Still Life in Lodz looks back at the Nazi occupation of Poland through the lens of a long-lost work of art.

It is not – like so many other stories you have heard of about artwork being horded by the Nazis during World War II – about a famous or overly valuable work of art. It is a simple still life of flowers and fruit on a table, done by a long-forgotten painter, which was not so much stolen as it has just changed hands over the decades since the war.

Yet this still life is as important to Lilka Elbaum as one of the finest masters. She has become somewhat obsessed by this painting and spent most of her adult life looking for similar pieces, even though she offhandedly acknowledges that she knows where the particular artwork ended up and the woman who has it now is happy to have her visit to see it.

However, it’s probably not so much the actual painting that fascinates her – although it certainly does – it’s what it stands for in her memory and her life. It is symbolic of the twenty or so years that her family spent in an apartment compound from the latter days of war on into the 1960s.

She grew up in that small, slightly squalid apartment, going from a little girl to a grown woman, finding a safe space – well, relatively safe – after the horrors of being a Jewish family in Poland during World War II. Now, many years later, she revisits the apartment and the building – which seem to be mostly empty but is still standing – a monument to a difficult moment in world history and her own personal growth.

The still life hung on the wall of the apartment. To this day she has vivid memories of studying it, losing herself in it, dreaming about it, learning from it, and yet never quite understanding it all. (What is that tan item on the table?)

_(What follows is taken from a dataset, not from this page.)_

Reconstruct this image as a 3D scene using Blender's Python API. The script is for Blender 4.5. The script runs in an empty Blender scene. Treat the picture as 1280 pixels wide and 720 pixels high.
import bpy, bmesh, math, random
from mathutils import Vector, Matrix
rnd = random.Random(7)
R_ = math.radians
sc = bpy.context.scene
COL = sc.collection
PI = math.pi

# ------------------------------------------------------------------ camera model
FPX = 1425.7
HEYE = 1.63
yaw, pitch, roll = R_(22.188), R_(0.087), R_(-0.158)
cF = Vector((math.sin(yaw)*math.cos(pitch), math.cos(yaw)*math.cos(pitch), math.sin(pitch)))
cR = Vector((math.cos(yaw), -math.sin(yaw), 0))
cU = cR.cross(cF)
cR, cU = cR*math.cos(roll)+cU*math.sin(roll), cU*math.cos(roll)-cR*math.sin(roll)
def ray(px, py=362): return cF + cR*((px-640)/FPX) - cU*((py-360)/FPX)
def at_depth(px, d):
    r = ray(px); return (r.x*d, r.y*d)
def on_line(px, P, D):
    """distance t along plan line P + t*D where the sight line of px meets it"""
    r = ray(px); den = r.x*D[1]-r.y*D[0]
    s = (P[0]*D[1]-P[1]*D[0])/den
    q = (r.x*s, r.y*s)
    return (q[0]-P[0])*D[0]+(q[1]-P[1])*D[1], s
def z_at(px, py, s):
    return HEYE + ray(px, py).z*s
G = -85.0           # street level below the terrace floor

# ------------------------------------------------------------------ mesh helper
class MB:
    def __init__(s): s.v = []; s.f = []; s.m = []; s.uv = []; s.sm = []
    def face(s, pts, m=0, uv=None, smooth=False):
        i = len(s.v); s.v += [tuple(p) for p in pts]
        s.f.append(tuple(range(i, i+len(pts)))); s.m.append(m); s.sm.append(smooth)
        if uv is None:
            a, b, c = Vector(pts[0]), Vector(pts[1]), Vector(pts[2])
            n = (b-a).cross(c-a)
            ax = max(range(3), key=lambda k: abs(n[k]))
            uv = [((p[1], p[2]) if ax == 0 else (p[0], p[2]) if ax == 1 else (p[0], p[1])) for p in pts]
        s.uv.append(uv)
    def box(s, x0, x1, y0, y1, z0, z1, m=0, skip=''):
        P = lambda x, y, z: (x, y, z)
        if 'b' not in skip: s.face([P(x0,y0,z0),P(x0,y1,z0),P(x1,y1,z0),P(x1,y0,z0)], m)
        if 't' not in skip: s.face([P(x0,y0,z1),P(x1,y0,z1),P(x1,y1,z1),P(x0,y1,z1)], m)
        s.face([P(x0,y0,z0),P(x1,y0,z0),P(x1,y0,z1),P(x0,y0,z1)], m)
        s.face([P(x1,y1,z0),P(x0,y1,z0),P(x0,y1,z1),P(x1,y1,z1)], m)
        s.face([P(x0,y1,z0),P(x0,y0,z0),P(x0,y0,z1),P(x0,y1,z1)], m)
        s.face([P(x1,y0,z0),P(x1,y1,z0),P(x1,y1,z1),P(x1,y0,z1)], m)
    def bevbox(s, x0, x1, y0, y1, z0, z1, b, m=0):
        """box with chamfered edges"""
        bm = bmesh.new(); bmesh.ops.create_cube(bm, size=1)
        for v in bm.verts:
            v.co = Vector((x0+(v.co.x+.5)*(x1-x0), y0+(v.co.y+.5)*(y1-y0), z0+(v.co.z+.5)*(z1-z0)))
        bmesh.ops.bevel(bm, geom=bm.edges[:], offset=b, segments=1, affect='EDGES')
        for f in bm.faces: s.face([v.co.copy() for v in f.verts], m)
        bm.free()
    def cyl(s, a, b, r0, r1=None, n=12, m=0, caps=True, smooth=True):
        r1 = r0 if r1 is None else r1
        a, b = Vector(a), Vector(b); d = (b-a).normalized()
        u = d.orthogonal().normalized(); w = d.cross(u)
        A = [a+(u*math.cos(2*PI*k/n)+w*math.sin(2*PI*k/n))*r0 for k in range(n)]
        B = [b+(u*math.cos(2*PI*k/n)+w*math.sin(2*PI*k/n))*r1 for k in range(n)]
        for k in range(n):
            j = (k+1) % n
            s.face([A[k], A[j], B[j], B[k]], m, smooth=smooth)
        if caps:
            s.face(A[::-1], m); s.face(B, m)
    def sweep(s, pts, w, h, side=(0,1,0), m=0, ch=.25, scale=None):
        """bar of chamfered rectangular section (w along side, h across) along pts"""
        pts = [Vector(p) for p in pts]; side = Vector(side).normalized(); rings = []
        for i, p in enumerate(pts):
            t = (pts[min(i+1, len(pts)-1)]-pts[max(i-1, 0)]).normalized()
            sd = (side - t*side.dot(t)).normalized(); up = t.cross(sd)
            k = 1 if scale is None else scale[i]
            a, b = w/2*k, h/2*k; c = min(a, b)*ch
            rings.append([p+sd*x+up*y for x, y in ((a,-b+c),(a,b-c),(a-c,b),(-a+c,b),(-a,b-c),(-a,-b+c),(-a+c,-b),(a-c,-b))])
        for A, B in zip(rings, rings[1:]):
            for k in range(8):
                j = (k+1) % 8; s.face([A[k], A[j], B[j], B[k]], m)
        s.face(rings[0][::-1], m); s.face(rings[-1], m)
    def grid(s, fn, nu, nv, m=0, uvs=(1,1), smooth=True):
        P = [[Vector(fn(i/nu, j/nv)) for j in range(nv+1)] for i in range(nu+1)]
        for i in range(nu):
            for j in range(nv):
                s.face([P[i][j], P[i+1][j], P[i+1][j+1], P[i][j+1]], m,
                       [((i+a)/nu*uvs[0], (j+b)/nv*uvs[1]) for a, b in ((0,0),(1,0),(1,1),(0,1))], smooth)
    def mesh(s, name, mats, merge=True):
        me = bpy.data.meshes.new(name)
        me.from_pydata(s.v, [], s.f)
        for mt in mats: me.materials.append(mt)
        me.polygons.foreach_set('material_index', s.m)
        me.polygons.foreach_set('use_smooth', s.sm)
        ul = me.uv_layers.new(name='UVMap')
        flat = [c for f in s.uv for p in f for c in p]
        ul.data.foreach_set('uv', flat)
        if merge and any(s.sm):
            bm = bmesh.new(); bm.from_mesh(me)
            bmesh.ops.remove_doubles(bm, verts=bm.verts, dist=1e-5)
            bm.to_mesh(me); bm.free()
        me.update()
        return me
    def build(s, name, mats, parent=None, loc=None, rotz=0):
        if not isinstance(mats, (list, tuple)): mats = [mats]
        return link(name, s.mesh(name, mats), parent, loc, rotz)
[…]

It is a physical and a symbolic representation of a period of her life which still fascinates and haunts her.

Still Life in Lodz shows not only Elbaum returning to her childhood home, but a couple of other people she runs across whose family history is intertwined with Lodz and this same old apartment building. They also visit to find answers from their past and to better understand the lives of their ancestors.

And through their eyes, and the eyes of the people who came before them, we get a better understanding of our own histories – and the history of the world.